▶ Source data:

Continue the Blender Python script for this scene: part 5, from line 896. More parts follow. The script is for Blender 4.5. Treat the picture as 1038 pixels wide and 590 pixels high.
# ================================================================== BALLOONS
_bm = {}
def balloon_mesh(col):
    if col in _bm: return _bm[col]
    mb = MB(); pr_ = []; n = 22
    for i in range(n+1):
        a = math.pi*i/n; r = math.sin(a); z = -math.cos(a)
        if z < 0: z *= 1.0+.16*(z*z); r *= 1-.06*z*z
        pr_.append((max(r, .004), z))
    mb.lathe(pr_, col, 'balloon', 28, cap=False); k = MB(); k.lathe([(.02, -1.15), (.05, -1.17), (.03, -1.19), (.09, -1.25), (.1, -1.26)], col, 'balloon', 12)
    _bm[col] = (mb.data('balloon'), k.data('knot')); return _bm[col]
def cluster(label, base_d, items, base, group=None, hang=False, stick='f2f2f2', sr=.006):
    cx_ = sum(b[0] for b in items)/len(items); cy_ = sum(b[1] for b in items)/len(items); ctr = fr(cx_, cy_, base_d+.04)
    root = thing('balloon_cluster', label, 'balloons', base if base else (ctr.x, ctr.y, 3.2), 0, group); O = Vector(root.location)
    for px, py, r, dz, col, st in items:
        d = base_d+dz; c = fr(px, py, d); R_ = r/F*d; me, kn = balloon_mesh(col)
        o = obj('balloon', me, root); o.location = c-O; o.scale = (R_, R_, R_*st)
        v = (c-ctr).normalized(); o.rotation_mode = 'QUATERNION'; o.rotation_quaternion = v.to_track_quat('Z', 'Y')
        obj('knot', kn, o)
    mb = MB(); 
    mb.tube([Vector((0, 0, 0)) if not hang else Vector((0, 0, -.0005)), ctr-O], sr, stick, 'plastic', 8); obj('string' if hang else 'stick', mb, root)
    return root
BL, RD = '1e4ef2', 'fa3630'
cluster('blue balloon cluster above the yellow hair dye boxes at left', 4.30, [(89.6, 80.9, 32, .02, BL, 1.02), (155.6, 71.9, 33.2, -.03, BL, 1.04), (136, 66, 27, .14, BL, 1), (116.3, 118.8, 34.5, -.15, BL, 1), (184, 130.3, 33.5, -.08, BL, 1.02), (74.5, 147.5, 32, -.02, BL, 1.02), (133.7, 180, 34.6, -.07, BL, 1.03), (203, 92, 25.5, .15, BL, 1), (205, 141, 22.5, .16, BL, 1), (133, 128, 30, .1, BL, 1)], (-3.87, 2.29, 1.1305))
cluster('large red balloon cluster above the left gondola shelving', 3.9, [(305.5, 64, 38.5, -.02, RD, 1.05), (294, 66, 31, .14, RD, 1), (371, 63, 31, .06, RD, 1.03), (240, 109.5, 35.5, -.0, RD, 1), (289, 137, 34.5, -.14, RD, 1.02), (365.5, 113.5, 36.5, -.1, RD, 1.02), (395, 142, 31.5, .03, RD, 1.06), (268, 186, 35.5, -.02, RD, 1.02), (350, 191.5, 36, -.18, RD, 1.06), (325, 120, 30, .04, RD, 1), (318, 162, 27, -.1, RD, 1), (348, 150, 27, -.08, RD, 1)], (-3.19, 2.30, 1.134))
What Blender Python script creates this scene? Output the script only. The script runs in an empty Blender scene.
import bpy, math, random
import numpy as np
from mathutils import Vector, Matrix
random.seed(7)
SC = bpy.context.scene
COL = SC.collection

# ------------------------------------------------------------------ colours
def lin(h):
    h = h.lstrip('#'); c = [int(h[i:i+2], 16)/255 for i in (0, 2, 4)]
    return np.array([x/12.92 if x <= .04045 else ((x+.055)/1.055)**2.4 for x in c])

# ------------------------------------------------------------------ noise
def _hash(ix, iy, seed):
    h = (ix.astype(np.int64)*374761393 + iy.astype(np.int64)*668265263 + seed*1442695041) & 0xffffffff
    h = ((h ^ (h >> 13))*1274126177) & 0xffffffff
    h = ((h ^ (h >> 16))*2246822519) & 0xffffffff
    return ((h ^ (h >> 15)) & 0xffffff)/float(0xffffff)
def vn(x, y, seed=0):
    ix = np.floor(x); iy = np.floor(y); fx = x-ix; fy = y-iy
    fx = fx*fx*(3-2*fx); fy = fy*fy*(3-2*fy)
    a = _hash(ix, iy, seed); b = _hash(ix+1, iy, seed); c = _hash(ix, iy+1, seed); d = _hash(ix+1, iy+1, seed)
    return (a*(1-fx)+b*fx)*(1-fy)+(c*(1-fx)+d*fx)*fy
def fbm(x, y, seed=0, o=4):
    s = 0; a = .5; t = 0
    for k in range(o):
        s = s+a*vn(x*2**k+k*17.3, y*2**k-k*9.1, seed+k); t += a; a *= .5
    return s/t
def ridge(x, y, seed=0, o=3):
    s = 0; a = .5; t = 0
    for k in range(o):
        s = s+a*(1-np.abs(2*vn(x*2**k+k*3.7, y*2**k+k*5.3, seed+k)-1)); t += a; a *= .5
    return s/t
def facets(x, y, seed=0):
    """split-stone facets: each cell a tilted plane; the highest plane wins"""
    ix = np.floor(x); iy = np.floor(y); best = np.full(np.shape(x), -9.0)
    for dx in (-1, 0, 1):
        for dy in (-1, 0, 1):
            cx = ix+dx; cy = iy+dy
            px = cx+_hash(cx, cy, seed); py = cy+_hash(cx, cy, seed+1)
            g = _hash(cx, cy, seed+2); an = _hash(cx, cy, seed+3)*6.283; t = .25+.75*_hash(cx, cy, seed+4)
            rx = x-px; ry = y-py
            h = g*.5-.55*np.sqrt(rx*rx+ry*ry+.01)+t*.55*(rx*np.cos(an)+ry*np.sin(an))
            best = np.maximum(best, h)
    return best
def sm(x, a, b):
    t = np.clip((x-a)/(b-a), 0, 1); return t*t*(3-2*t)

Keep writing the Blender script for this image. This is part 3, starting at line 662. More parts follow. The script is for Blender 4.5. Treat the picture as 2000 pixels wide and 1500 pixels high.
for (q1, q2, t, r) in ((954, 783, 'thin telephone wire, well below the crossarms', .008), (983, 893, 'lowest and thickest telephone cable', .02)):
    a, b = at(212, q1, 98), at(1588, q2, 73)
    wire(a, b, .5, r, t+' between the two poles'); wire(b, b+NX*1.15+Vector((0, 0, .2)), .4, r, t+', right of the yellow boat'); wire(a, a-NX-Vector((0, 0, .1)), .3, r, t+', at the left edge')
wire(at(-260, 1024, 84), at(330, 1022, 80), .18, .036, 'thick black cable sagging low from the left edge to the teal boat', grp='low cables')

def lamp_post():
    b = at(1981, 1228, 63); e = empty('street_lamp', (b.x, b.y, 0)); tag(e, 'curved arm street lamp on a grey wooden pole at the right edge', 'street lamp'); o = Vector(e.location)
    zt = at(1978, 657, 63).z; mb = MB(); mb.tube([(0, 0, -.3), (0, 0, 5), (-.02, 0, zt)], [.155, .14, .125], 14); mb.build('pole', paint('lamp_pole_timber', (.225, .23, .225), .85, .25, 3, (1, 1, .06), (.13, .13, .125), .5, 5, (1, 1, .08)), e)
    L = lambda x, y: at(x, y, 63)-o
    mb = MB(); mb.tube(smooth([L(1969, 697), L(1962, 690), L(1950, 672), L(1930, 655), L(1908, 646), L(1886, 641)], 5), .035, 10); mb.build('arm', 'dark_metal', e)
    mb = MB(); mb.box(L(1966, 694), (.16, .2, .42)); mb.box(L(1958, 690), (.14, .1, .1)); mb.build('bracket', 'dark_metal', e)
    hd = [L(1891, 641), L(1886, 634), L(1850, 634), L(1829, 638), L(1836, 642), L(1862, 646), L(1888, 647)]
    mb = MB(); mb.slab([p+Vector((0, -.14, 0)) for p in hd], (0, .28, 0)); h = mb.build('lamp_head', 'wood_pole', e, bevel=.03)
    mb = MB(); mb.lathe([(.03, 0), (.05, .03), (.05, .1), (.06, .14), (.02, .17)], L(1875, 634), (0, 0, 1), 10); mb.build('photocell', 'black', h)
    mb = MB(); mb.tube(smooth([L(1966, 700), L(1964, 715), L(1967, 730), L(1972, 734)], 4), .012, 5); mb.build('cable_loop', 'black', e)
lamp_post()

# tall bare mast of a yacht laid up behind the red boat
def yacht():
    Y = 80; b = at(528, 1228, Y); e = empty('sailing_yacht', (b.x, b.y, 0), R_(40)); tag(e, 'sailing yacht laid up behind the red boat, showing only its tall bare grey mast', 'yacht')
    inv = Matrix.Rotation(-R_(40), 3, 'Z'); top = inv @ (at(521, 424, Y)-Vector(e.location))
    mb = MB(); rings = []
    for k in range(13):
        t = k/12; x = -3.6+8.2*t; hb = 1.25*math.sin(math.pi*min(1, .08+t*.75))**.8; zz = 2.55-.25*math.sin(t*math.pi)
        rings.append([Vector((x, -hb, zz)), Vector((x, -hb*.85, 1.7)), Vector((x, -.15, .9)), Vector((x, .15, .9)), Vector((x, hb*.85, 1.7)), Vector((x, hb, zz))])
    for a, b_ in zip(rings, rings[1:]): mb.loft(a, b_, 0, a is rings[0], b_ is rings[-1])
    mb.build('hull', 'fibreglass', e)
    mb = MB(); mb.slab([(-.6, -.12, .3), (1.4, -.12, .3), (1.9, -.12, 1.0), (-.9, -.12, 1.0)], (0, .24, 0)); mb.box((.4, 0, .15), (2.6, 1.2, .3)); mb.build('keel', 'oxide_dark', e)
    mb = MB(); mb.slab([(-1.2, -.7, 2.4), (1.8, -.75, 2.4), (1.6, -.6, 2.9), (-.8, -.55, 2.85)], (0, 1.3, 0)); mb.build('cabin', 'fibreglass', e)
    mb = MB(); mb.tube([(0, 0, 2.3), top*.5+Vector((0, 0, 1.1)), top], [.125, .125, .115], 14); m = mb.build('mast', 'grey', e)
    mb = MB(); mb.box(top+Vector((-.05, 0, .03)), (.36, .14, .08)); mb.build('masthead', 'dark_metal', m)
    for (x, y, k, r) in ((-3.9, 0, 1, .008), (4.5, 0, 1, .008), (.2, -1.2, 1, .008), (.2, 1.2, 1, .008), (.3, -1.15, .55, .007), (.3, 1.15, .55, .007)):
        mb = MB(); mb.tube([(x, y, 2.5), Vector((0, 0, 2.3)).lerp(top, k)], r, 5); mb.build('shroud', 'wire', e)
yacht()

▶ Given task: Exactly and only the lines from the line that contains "What Blender Python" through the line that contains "return np.array([x/12.92 if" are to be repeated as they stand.

▶ Full solution:
What Blender Python script creates this scene? Output the script only. The script runs in an empty Blender scene.
import bpy, math, random
import numpy as np
from mathutils import Vector, Matrix
random.seed(7)
SC = bpy.context.scene
COL = SC.collection

# ------------------------------------------------------------------ colours
def lin(h):
    h = h.lstrip('#'); c = [int(h[i:i+2], 16)/255 for i in (0, 2, 4)]
    return np.array([x/12.92 if x <= .04045 else ((x+.055)/1.055)**2.4 for x in c])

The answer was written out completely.